How Smart Is Justin Trudeau?

Much has been made of Canadian PM Justin Trudeau’s recent exploits, avidly devoured by the press and lapped up by his dazzled acolytes. The latest installment in the Trudeau saga involves a photo just circulated of Trudeau balancing on a conference table in the advanced yogic Mayurasana or “peacock” pose, which has sent the media into yet another Trudeau frenzy and his fans swooning with adoration. Take a look at the image above.

One admirer tweets: “This guy is just too good to be true.” Another: “I’m so happy to be Canadian.” As CBC News puts it: “Photo of Justin Trudeau doing yoga makes the internet freak out — again.” In my estimation, this is not a posture befitting a head of state—but maybe that’s just me.

A few days earlier, media focus was on Trudeau’s apparently uncanny brain power, to wit, a “stunning” riff on the topic of quantum computing. The media, of course, failed to report that Trudeau’s Wikipedia stunt was set up by Trudeau himself, who asked to be asked so he could reel off a couple of boilerplate lines he had obviously memorized. According to the Daily Mail, “Justin Trudeau stuns room full of reporters and scientists with perfect answer to complex quantum computing question.” Here is Trudeau’s reply to a journalist’s stuttering query (“I was going to ask you about quantum computing, but ...”):

“Very simply, normal computers work by ...," he began before he was interrupted by the crowd's shocked laughter. "No, no, don't interrupt me, when you walk out of here you will know more — well no, some of you will know far less — about quantum computing. Normal computers work by ... either the power going through a wire or not. It's 1 or a 0. They're binary systems. What quantum states allow for is much more complex information to be encoded into a single bit. A regular computer bit is either a 1 or 0 — on or off. A quantum state can be much more complex than that because as we know, things can be both particles and waves at the same time. And the uncertainty around quantum states allows us to encode more information into a much smaller computer.”

So far as I can see, the question is neither “complex” nor the answer “perfect.” Note how Trudeau says nothing about the real problem, namely quantum indeterminacy and how to manage the superposition of incompatible states reliably and practically. Nor does he explain how the principle of uncertainty would allow us to compress and encode information, which is precisely the issue in question.
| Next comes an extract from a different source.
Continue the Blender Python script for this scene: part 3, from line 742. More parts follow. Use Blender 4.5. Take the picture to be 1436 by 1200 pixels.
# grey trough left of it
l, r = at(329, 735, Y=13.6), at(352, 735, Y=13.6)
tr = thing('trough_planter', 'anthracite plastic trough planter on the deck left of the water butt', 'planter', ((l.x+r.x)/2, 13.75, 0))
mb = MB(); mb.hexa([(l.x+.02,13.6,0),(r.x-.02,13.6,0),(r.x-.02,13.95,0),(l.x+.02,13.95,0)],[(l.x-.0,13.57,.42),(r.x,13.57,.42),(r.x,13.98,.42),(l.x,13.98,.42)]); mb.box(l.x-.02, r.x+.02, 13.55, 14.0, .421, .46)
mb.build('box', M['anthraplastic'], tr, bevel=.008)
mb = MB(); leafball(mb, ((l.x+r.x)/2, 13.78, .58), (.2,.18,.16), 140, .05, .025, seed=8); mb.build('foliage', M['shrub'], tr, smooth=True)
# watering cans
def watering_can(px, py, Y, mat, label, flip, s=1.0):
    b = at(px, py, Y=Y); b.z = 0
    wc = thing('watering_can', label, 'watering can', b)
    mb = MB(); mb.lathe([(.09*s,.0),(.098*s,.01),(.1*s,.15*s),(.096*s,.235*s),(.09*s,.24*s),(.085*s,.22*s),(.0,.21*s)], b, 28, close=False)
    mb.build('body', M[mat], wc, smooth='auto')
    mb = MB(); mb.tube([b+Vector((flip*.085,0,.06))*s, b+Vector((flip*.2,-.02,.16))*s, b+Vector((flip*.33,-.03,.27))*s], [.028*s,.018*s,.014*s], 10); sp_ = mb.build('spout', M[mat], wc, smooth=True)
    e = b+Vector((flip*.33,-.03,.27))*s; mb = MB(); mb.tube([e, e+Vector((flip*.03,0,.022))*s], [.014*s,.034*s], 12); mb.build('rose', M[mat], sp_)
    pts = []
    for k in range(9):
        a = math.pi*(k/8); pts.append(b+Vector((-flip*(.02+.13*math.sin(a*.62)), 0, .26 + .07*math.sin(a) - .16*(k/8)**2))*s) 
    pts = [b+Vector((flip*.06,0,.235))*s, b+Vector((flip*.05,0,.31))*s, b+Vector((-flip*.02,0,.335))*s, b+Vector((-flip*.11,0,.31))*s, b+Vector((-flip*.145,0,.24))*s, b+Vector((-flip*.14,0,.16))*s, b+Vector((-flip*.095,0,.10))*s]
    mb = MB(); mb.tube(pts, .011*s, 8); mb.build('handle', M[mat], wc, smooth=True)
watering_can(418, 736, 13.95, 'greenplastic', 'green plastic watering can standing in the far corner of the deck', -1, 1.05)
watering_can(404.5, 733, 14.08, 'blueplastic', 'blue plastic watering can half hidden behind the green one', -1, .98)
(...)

Indeed, the limitations of quantum computing may well be insurmountable, owing to the scaling problem (working with qubits rather than bits), the inevitability of quantum decoherence effects, the famous observation factor which can change quantum behavior, and the probabilistic nature of quantum solutions—what Brian Cox and Jeff Forshaw in The Quantum Universe  call “ethereal quantum fluctuations.” As science writer Jamie Condliffe admits in Gizmodo, “There isn’t a huge amount of advantage in using a quantum computer compared to a regular one.” Assuming that one could ever be built.